A dependency can declare its own dependencies. Those can declare more. FastAPI walks the whole tree, builds everything in the right order, and threads the results through.
In simple language — Depends() composes. We chain small focused dependencies (read header → decode token → fetch user → check role) and each handler just declares the top of the chain.
The chain
A common auth pipeline. Each layer has one job:
from fastapi import Depends, Header, HTTPException
def get_token(authorization: str = Header(...)) -> str:
if not authorization.startswith("Bearer "):
raise HTTPException(401, "missing bearer token")
return authorization.removeprefix("Bearer ")
def get_current_user(token: str = Depends(get_token)) -> User:
user = decode_and_lookup(token)
if not user:
raise HTTPException(401, "invalid token")
return user
def require_admin(user: User = Depends(get_current_user)) -> User:
if user.role != "admin":
raise HTTPException(403, "admin only")
return user
@app.delete("/users/{user_id}")
def delete_user(user_id: int, admin: User = Depends(require_admin)):
return {"deleted_by": admin.email}
Our handler asks for require_admin. FastAPI sees it needs get_current_user, which needs get_token, which needs the Authorization header.

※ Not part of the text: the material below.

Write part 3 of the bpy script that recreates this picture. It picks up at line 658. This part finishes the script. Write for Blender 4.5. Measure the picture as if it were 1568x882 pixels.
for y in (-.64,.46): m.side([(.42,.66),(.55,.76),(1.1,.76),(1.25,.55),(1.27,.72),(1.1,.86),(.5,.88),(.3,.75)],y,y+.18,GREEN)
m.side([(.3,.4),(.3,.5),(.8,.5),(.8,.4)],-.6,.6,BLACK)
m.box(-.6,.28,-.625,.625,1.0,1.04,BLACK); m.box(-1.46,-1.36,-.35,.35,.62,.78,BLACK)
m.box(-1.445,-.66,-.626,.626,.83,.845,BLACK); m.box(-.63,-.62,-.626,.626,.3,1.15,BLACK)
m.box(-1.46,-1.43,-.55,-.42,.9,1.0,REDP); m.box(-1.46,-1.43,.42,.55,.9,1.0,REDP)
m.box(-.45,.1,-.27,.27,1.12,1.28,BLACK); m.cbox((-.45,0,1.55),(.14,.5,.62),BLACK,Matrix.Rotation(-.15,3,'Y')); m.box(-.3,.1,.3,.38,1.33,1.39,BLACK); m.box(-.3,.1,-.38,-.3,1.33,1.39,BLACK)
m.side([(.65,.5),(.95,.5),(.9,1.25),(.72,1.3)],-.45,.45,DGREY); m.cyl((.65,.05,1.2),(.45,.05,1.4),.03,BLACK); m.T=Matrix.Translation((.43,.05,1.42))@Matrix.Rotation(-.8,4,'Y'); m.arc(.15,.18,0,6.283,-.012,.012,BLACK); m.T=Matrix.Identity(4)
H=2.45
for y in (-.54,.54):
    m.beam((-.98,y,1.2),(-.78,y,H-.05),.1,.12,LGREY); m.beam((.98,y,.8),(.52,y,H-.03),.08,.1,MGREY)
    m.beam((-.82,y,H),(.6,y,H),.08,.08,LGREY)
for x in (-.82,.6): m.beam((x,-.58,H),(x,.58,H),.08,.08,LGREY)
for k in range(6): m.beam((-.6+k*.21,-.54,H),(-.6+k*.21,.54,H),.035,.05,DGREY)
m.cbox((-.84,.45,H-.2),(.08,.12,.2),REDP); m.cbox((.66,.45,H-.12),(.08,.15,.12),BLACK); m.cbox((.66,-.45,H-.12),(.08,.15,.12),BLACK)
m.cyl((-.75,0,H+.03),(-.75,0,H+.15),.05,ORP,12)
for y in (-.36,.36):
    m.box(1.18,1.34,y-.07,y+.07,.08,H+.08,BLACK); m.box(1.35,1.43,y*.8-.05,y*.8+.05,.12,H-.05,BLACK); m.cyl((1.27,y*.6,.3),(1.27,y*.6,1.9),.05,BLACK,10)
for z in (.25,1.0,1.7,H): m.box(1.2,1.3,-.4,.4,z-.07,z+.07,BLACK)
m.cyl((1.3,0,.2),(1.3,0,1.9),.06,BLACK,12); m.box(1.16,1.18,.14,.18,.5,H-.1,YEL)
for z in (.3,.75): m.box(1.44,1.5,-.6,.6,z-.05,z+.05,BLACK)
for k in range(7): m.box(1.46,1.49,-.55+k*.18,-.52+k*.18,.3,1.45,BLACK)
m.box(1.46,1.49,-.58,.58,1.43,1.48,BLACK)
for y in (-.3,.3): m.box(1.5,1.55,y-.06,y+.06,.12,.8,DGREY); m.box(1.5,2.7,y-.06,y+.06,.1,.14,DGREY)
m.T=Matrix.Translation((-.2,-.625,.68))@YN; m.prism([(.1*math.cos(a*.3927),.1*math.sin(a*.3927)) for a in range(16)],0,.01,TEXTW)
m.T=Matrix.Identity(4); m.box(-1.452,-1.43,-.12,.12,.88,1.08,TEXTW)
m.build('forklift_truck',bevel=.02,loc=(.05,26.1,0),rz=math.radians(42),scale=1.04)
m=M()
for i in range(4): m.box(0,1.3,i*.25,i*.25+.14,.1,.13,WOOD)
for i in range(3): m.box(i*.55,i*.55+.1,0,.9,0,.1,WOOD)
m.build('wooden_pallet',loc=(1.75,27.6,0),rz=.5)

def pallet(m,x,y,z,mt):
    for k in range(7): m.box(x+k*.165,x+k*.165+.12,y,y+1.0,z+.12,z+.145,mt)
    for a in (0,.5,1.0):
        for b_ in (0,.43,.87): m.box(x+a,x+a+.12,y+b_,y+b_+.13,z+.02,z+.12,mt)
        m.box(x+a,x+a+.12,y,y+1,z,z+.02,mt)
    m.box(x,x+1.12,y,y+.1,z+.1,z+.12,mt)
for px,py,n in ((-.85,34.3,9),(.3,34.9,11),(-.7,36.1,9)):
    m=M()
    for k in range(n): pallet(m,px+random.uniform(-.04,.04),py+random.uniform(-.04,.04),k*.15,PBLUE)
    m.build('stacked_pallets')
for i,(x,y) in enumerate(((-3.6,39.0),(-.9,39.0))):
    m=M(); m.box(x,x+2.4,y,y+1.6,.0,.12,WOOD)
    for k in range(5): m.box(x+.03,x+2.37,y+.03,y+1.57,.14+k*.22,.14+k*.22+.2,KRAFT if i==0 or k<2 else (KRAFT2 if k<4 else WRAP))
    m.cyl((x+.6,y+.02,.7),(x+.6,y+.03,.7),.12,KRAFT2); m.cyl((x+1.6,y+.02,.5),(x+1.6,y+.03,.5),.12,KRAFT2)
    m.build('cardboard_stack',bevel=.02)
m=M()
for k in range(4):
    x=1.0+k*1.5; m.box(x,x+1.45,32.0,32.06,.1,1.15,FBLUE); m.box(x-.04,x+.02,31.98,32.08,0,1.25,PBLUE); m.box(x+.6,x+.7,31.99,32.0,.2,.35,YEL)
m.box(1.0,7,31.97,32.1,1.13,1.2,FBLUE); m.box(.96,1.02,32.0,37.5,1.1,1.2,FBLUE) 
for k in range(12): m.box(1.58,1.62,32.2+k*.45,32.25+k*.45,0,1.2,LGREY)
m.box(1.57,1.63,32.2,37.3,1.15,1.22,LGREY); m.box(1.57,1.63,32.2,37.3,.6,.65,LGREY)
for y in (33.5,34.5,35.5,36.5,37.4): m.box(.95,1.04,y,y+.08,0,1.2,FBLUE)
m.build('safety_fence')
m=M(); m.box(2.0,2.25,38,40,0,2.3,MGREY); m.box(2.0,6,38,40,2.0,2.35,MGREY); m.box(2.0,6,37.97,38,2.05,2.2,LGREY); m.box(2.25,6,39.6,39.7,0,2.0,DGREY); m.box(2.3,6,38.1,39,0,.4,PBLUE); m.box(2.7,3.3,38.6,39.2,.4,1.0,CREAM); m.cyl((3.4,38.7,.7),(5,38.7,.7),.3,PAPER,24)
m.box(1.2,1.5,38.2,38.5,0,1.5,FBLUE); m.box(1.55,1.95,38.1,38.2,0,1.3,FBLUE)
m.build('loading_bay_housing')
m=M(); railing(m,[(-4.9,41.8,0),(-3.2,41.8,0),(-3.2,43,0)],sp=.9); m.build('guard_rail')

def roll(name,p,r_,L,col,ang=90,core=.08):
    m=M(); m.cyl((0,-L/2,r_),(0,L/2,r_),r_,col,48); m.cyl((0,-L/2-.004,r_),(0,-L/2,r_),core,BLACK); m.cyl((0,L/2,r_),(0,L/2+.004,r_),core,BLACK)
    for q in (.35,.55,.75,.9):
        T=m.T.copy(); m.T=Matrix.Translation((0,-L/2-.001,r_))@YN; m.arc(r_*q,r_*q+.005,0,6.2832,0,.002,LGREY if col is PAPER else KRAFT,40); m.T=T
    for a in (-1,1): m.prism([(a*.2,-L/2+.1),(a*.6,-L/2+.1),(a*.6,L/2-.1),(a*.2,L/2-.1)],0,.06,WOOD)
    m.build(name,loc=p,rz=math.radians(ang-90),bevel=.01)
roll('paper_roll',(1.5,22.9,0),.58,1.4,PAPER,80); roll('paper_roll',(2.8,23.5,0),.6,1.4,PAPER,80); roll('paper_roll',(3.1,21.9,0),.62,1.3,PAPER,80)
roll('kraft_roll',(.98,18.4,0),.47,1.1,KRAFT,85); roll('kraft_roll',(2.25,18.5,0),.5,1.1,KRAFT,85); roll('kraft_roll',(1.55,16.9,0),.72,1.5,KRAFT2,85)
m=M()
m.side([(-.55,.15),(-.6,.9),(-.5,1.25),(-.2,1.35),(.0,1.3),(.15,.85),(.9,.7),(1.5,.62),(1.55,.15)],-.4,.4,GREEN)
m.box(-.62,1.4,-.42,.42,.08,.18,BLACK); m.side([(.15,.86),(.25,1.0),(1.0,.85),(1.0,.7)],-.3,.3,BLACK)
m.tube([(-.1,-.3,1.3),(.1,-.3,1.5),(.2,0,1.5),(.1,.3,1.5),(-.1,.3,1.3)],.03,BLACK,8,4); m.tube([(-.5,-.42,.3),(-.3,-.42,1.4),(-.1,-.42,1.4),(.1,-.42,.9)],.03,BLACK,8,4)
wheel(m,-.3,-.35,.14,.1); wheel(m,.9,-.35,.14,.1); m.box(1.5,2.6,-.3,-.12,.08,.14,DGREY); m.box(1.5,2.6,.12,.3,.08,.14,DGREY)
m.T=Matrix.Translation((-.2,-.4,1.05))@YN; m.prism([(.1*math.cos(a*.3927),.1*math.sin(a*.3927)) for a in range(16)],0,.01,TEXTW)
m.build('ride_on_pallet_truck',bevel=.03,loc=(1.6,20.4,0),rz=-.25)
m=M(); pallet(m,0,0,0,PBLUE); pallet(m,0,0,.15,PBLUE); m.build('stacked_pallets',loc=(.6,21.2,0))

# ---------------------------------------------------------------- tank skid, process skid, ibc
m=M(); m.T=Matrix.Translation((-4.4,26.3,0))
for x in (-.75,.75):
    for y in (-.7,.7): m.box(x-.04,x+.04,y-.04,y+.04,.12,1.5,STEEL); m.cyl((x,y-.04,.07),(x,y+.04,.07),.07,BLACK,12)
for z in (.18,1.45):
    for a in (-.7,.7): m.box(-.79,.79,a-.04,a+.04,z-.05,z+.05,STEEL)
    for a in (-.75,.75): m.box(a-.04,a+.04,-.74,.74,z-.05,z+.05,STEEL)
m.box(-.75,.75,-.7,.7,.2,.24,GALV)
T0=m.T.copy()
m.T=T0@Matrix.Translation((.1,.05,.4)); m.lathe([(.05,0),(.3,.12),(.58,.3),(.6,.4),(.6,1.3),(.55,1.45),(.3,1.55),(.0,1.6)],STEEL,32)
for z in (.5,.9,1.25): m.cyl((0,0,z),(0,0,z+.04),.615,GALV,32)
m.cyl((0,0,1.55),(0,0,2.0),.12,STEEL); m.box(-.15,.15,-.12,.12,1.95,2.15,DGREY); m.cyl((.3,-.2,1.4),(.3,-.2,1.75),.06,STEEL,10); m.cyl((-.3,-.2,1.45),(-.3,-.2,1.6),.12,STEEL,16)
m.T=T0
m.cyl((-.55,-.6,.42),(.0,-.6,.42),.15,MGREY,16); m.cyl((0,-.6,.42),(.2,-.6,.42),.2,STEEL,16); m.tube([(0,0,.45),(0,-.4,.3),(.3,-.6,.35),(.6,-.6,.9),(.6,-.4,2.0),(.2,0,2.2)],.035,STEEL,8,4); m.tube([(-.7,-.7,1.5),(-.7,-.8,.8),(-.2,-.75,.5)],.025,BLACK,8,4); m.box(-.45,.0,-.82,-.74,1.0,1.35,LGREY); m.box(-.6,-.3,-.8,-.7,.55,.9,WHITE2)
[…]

The whole chain runs in order. Any layer raising stops the request.
The dependency graph
For a single endpoint:
delete_user handler
require_admin
get_current_user
get_token
Authorization header
Per request, top to bottom: read header, decode token, fetch user, check role, run handler. Each layer is independently testable.
Request-scoped caching — the multi-edge case
When the dependency graph is a tree, things are simple. When it’s a diamond — the same dep used by multiple branches — caching matters.
Imagine the handler depends on get_current_user AND uses require_admin (which also depends on get_current_user). Without caching we’d call get_current_user twice — meaning two DB lookups for the same user.
FastAPI caches every dependency per request. The first call runs it; every subsequent reference returns the cached value.
get_current_user called onceget_current_user — runs once
@app.get("/admin/dashboard")
def dashboard(
user: User = Depends(get_current_user), # uses cached result
admin: User = Depends(require_admin), # require_admin also calls get_current_user, cached
):
# user and admin are literally the same object
assert user is admin
return {...}
This is enormous in practice. We stitch together small dependencies fearlessly because shared sub-deps don’t multiply work.
Opting out of the cache
Rarely we want a fresh call every time the dep is referenced — for instance, a “request ID” generator that should produce a new UUID per slot. Set use_cache=False:
def fresh_uuid() -> str:
return str(uuid4())
@app.get("/trace")
def trace(
a: str = Depends(fresh_uuid, use_cache=False),
b: str = Depends(fresh_uuid, use_cache=False),
):
return {"a": a, "b": b} # different UUIDs
Default is use_cache=True and that’s almost always what we want.
The scope of “request”
The cache lives for one HTTP request — start to response. The next request starts with an empty cache. There’s no cross-request caching at the DI level (use Redis or a module-level cache for that).
This per-request scope is also why DB sessions work cleanly with Depends — same session for the whole request, fresh session for the next one.
Composition wins
Sub-dependencies turn DI into a programming model. Auth check, feature flag check, tenant scoping, current org lookup — each is a five-line function. Endpoints declare only the top of the chain. New endpoint? Add Depends(require_admin) and we’re done.
The takeaway — Depends() composes recursively. FastAPI resolves the whole graph per request and caches each node. We get small, testable, composable middleware-without-middleware.